Effects of Inflation rates and unemployment rates on demand and supply of cars


           Rising inflation rates has severely affected the demand of cars in the last two years in the United States. The car industry is undergoing various problems due to this increased rates of inflation. The most affected people are the consumers of these cars. As inflation rates increase, the cost of producing cars also rises. This begins from acquisition of raw materials whose prices increase. Due to the rise in the prices of the required materials, the overall cost of production will increase, (Oliver, 2010). As the costs increase, the producers will be forced to raise the prices of the cars. Nevertheless, this has to take place since they have to gain back the production costs. With the increased prices, the consumers will have to minimize the amount of money they spend on buying new cars. Most of them have tended to keep with them their old cars fearing incurring the extremely high costs of acquiring new cars. Therefore, the aggregate demand of the products has been greatly on the decline in the United States and the United Kingdom. This has made most people to demand more cheaply made cars from the countries of Asia such as Korea, china or japan. Due to this, the expensive cars have experienced low volumes of sales during the inflation period over the past two years. The cars from Asia are cheaper since the labor costs is relatively much lower in those countries than the USA while in USA and parts of Europe, the costs have gone up in order to cover for the effects of inflation. Increased rates of inflation can also cause prices of fuel to hike. Due to the increased price of fuel, the demand of cars may relatively fall by a certain margin.

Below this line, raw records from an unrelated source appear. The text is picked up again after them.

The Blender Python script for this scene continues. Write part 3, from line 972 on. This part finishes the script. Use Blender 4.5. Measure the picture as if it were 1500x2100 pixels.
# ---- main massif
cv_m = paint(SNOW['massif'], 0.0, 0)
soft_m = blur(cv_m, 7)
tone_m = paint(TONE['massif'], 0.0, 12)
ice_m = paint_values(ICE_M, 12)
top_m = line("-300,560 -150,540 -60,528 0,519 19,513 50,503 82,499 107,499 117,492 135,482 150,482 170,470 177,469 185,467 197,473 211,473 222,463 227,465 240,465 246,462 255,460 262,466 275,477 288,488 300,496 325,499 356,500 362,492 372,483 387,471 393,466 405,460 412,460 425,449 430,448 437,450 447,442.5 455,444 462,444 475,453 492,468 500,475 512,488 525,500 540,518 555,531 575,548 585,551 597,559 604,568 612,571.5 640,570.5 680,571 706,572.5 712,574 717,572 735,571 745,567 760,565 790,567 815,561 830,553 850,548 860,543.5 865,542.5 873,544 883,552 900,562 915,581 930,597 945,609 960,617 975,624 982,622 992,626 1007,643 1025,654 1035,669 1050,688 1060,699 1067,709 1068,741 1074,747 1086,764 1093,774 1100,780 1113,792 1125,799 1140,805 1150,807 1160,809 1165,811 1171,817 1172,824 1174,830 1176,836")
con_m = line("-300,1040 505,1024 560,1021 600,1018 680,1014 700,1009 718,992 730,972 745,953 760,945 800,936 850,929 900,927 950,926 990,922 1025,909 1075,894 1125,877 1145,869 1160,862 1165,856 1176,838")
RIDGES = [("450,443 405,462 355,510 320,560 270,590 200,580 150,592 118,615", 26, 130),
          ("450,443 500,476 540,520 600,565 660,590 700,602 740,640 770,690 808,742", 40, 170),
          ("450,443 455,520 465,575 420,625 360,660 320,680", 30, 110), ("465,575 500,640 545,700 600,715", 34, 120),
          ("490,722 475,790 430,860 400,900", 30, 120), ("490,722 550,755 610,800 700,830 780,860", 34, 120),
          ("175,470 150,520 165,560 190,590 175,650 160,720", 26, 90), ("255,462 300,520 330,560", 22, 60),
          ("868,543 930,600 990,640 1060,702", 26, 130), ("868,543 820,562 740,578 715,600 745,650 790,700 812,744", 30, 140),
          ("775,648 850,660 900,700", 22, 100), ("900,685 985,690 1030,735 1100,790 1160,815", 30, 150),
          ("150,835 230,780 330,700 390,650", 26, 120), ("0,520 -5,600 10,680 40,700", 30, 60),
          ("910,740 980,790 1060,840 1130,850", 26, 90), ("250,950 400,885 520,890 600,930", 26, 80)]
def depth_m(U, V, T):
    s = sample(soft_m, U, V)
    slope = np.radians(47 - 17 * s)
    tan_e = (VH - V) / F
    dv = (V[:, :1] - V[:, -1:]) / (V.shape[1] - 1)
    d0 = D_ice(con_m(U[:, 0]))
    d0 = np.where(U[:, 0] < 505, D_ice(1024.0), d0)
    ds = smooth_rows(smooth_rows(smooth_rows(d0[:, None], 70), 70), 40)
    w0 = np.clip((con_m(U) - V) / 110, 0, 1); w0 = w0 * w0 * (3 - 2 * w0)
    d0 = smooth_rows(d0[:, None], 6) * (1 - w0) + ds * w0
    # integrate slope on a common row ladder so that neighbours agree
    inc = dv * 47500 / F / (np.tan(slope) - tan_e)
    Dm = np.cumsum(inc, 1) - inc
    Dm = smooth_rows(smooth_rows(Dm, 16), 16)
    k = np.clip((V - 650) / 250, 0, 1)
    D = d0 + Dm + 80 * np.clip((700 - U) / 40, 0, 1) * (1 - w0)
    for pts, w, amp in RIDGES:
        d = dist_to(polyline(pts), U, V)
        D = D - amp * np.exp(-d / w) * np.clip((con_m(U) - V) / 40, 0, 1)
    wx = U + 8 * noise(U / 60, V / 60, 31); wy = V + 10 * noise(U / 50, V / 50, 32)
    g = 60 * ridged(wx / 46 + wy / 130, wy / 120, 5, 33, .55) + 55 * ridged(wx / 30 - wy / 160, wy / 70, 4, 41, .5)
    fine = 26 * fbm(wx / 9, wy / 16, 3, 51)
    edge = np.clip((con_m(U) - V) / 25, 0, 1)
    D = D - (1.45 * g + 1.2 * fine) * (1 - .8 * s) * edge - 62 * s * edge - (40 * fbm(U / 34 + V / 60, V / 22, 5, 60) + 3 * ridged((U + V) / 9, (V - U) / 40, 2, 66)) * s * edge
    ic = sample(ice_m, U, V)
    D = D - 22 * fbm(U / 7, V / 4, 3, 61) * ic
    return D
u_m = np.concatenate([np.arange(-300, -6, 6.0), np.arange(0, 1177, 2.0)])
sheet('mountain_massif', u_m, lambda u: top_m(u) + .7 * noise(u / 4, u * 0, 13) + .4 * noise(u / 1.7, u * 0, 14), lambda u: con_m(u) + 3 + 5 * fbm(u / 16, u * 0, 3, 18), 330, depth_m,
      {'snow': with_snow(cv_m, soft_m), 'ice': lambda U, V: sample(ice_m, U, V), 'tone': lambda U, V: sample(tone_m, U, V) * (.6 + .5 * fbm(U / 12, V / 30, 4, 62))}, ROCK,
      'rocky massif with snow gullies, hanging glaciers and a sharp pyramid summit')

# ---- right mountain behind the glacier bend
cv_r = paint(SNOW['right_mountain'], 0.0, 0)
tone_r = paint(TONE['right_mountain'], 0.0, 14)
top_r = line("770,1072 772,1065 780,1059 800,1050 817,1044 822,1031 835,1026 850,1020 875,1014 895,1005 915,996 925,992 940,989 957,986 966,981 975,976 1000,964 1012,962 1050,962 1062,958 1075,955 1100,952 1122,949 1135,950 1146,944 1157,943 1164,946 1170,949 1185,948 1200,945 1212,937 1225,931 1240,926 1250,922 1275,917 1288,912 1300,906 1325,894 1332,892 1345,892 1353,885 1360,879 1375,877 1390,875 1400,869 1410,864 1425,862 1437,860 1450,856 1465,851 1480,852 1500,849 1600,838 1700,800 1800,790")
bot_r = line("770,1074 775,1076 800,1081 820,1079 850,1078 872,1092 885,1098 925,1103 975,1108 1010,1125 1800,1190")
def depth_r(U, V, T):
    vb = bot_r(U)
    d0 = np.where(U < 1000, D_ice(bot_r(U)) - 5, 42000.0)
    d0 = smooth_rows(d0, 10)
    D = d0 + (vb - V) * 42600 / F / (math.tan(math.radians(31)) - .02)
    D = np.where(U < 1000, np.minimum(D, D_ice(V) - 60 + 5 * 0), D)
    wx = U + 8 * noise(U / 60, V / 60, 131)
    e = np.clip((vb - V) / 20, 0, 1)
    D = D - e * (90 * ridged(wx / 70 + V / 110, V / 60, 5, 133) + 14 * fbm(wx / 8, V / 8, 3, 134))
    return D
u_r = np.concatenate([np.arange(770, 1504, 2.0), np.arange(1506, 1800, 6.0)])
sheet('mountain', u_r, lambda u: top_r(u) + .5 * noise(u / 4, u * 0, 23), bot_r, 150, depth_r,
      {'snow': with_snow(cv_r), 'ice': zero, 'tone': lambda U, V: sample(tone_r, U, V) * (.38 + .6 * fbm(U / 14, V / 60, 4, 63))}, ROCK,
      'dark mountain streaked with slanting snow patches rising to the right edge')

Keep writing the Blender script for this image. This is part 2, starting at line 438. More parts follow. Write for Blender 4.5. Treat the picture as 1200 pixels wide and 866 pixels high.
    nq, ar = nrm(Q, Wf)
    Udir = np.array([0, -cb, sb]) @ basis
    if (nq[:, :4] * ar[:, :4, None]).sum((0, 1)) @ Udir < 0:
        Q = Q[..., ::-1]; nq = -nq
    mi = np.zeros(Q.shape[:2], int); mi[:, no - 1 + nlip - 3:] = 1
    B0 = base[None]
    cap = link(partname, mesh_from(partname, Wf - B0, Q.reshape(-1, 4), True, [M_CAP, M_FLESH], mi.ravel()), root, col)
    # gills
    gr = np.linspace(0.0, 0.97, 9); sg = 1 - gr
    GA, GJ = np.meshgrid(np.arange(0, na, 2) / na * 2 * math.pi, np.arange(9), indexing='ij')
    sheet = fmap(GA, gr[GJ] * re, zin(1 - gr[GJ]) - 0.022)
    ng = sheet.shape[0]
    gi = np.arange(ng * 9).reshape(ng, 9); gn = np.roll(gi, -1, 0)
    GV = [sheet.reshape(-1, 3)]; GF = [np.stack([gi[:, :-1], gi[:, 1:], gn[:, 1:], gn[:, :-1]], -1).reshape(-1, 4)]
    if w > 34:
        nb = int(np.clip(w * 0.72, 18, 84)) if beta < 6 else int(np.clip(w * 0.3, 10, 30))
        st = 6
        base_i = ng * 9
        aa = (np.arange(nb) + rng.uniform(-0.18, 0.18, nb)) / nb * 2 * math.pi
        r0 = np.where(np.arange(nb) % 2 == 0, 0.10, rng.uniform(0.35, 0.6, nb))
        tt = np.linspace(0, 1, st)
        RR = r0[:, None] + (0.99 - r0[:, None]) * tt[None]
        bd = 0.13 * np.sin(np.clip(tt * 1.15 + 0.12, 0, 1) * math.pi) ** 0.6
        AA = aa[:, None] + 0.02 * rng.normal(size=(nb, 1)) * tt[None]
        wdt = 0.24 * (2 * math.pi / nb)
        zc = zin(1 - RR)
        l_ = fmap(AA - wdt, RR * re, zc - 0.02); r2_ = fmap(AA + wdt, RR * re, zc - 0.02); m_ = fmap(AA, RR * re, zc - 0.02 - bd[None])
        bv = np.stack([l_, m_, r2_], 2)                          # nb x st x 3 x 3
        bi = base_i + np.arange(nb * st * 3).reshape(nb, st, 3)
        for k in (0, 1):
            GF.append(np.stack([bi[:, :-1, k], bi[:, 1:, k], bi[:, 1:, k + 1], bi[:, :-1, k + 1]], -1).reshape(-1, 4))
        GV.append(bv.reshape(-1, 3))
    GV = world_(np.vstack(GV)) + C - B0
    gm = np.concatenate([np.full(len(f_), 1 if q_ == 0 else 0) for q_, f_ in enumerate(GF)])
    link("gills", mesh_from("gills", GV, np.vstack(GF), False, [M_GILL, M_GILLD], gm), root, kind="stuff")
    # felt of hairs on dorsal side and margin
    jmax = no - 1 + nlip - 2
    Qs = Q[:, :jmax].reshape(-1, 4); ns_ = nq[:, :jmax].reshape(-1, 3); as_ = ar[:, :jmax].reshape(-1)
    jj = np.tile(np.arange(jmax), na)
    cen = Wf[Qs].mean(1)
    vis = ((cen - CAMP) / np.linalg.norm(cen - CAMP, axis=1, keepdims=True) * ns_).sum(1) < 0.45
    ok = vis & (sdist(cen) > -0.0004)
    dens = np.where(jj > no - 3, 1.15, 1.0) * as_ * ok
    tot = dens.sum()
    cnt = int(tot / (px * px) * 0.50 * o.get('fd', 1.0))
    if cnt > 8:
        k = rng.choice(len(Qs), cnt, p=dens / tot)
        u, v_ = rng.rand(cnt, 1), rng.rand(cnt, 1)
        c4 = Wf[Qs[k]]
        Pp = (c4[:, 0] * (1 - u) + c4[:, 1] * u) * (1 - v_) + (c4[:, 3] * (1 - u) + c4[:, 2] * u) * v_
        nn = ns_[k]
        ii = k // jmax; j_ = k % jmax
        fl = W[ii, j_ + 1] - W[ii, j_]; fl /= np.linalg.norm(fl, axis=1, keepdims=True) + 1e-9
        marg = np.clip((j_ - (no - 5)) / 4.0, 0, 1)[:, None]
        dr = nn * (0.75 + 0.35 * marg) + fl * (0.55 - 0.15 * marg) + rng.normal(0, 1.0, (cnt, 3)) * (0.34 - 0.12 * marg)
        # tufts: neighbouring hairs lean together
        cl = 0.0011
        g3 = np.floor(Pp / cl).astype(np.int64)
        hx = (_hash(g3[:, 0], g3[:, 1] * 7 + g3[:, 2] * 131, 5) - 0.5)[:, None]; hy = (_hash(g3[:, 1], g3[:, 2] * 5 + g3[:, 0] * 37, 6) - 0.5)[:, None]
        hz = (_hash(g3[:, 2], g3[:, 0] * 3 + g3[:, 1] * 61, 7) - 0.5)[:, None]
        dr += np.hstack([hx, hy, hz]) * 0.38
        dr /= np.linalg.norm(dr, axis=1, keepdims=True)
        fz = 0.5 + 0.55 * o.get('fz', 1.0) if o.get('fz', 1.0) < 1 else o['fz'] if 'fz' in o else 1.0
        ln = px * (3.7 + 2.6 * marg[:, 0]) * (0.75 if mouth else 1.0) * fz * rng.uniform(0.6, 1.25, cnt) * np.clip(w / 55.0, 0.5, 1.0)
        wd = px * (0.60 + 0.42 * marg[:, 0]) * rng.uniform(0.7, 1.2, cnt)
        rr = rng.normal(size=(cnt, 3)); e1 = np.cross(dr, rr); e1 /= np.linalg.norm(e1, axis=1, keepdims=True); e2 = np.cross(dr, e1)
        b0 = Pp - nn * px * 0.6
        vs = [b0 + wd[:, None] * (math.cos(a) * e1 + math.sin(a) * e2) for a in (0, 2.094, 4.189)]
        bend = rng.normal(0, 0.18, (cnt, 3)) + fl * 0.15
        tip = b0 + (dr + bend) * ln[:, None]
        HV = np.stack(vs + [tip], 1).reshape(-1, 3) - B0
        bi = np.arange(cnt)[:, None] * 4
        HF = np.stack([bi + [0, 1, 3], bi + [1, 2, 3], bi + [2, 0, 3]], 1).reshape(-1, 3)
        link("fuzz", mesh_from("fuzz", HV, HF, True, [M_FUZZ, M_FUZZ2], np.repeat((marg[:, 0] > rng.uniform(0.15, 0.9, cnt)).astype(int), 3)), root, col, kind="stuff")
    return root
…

            According to data from the bureau of Labor Statistics, the unemployment rate has increased in the United States over the last two year. Recently, it stood at 7.6% in May this year which was a significant rise from 7.4% in April,(World Bank Group, 2015). However, many analysts expect the labor market to improve. Increased unemployment rates can result to mixed effects on the demand of cars. This is because it does not necessarily mean that when unemployment rates increase, the demand would automatically fall. The demand of cars can as well increase due to availability of more workers to purchase those cars in the future. The rising unemployment means that more workers have either lost their jobs or workforce increased but there is unavailability of the jobs. The growing number of unemployed people could mean that in the future, these people will be able to find jobs and demand for more cars as it has been over the past two years. This is evident in many countries where the unemployment rates have been high but more people have been purchasing cars. However, this increased levels of unemployment has also led to reduced demand for the cars. Most of the unemployed people have been unable to solicit enough funds to actively demand for the cars.

            As the rate of inflation increases, the prices of the cars increase. The prices rise due to demand cost push inflation whereby the cost of producing the cars rise and they have to be reflected in the aggregate price of the cars. The rise in prices will make any consumer to demand less of the product. Therefore, this will make us make a decision of not buying the car. It would be beneficial to purchase the cars when the inflation rates are lower and therefore prices would have gone down. The cost of importing the car from another country also contributes to the decision of not purchasing the car due to increased exchange rates that has to be incurred. 


Oliver H. (2010).US Money Demand, Monetary Overhang, and Inflation Prediction           International Network for Economic Research working paper no. 2010.4

Arnold, R. A. (2014). Economics. Melbourne, Vic.: South-Western Cenage Learning.

Arnold, R. A. (2010). Economics. Australia: South-Western Cengage Learning.

Zimmermann, C. D. (2013). A contemporary concept of monetary sovereignty. Oxford       University Press.

Apte, P. G. (2010). International financial management. New Delhi u.a: Tata McGraw Hill.